NEW DELHI, INDIA: Year 2011 was a year of significant IT innovation, with major advances in both consumer and business sectors. It was also the year of ‘cloud’, but as we say goodbye to 2011, what does 2012 have in store for us? said Rajesh Kaul, India regional sales director at Brocade looks into his crystal ball to outline the top five technology trends we should watch out for in 2012:
BYOD’ (Bring Your Own Device) changes IT procurement – the company PC is becoming a thing of the past, as businesses increasingly allow, and even encourage, employees to bring their domestic, consumer devices into the workplace and access corporate applications. This will allow application availability at anytime, from anywhere, and will help business slash procurement costs.
The smartphone/tablet phenomenon will fuel this trend, and will drive uptake of Virtual Desktop Infrastructure (VDI), wireless networking and end-point security solutions in the corporate arena. However, it will create many problems for IT departments as they attempt to mitigate risk, and signals a tough future for PC and laptop manufacturers.
Next year, I believe we will see at least one high profile security disaster as a result of this trend, and that will be act as a wake-up call for companies to get proper security processes in place before unlocking their networks to all and sundry.
Campus LAN gets smart – with ‘BYOD’, the growth of smartphone/tablet usage among consumers and the Unified Communications market set to triple by 2015, the Campus LAN will have to step up to the plate to meet demand - 2012 will be the year the campus gets smart. Legacy environments will not be able to cope with the huge pressures being placed on them; high-performance applications (such as video streaming, IPTV, real-time image transfer and distance learning) will suffer as a result and productivity/revenue/brand reputation will fall.
I predict that by the summer of 2012, we’ll see enterprise-class characteristics introduced into campus LAN solutions at a more affordable price point. This level of innovation will, for the first time, give companies the simplicity and performance required to meet modern business demands and transform the way campus-wide networks are engineered.
Rise of ‘Cloud Service Revenue’ – 2011 saw organisations slowly moving towards the cloud and this pragmatic adoption will continue in 2012, but will also see the rise of a new form of revenue generation as enterprises from outside the technology sector move towards ‘Cloud Service Provision’. In the current economy, businesses look to sweat every asset at their disposal and more and more will look to leverage their data centre environments to offer cloud services as an additional revenue stream.

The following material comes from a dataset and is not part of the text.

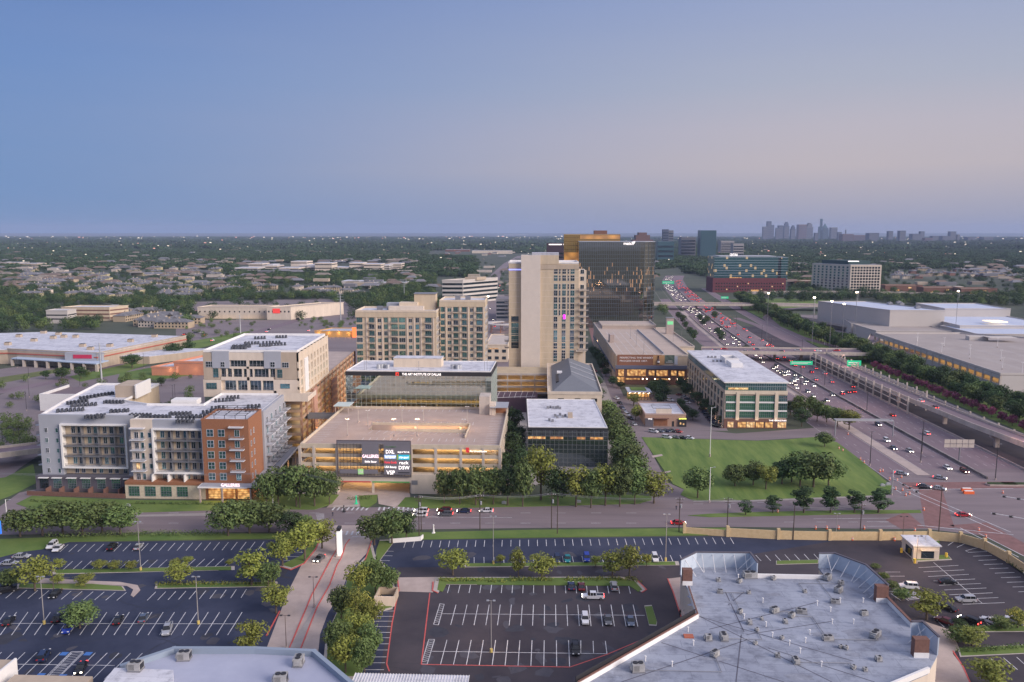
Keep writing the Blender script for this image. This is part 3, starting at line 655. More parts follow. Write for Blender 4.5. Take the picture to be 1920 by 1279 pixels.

Those companies wishing to address this burgeoning market will need to have the right data centre architecture in place – a highly virtualised, fabric-based network topology, delivering reliability and performance to meet strict SLAs – to respond to customer demands, and I predict that we will see some high profile casualties as a result of providers trying to make a fast buck.
Greater commoditisation – IT commoditisation will continue through 2012. The maturity of server virtualisation means that hardware is less important; as real estate/energy costs spiral and companies look to reduce capital outlay (CapEx), virtualisation strategies will permeate all companies and the CXO will become more vocal in whether or not their organization has a plan in place.
Traditional, enterprise-owned, clients will become obsolete and businesses will turn to virtualised or even hosted, environments to reduce TCO through procurement of lower cost hardware. Companies that get this right will reap the benefits, but they will need to make sure that the network foundation upon which all virtual environments operate is fit for purpose; get this wrong and soldier on regardless and there will be many, many problems.
Data consumption continues to sky-rocket – 2011 was the year in which ‘Big Data’ stole headlines, but this trend will continue unabated through 2012. The last five years have been awash with new ways to generate, consume and store data – in 2011, the average smartphone user consumed 15Mb of data each day, but this will grow to 1Gb by 2020; as consumers, we will place huge demand on networking and storage resources because of this.
Businesses will need to look at innovative solutions to increase network stability and performance while driving down costs to remain competitive. Those who ignore this trend will face major problems, and we may see one or two more examples!
And finally, the year of the FABRIC – Holistic data centre fabrics – from the storage environment through to the Ethernet network – are going to be the big trend in 2012. All my previous predictions will rely on this.
Fabric-based architectures will become mainstream, building on the success of early adopter businesses that have reaped the benefits of flat, reliable, high performance networks that can offer simplified management and increased business agility. This trend will see a fundamental attitude-shift to data centre design, and will underpin many of the aforementioned predictions.
After all, the network is the heart and lungs of modern business and without it simple actions like sending an email or accessing a document, taken for granted by all of us, would be impossible. Fabrics will revolutionise network design and change the networking landscape, forever.